In Pinal county, Arizona, the pro-Trump “constitutional sheriff” Mark Lamb made a speech on 6 January that contained vague allegations of criminal conduct by Hillary Clinton, and urged his listeners to “fight for the constitution”. Last August, near the height of 2020 electioneering, Lamb asserted in a speech to the Arizona Police Association that “the constitution is hanging by a thread”.

The large number of police and other sworn officers who either participated in, or sympathized with a large scale act of public disorder once again highlighted the significant number of serving police officers who were discovered to have been radicalized, or even to be members of extremist groups during the period in which Trump has dominated US politics.

Between 2015 and 2020, police officers were revealed as having ties to far-right groups such as the Proud Boys, the Three Percenters, and the League of the South – all three of which had members on the ground at the Unite the Right rally in Charlottesville. In Texas, Florida, Louisiana and Michigan during that time, some officers were even revealed to have been recruited to the Ku Klux Klan.

In 2019, Reveal reported that dozens of serving police officers around the country were members of extremist groups on Facebook.

This isn’t new ... We shouldn’t treat it as if it has come out of nowhere

Mike German

US authorities have repeatedly nominated the presence of extremists in law enforcement agencies as a national security issue. In 2015, the agency noted that various extremist groups had “active links to law enforcement officers”.

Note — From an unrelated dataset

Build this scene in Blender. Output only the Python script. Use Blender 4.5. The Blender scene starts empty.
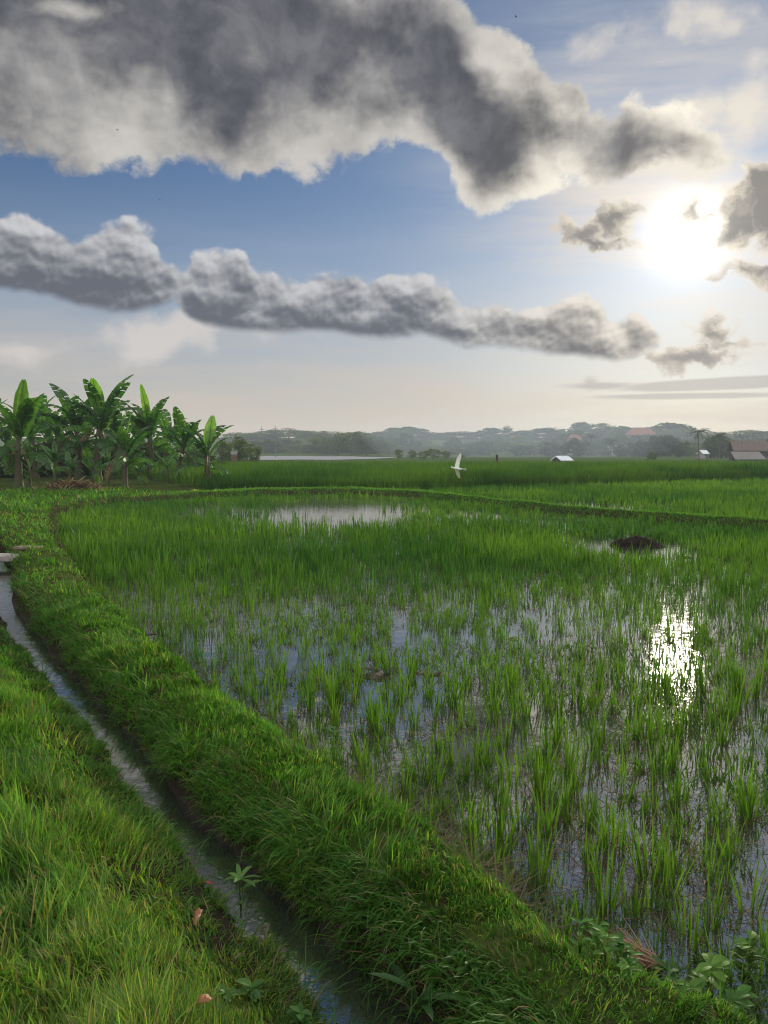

German, the Brennan Center fellow, published a report last August on the ongoing problem of far-right militancy among law enforcement officers. He said “law enforcement has become politicized since 9/11, and even more so under the Trump administration”.

While the incoming Biden administration has raised the possibility of new anti-terror laws to deal with the threat of far-right violence, Brennan argues that they should instead, through the justice department, ensure that current laws are consistently applied to far-right militants, including those in uniform.

“This isn’t new”, he says. “We shouldn’t treat it as if it has come out of nowhere”.

He points out that some of those involved in the Capitol riot have been involved in similar incidents over months or years, and because they have been repeatedly caught on tape, “we know their names, we know their criminal histories”.

“They’ve been doing it because the police have been letting them do it. They’ve been doing it because the FBI have been letting them do it”, he said.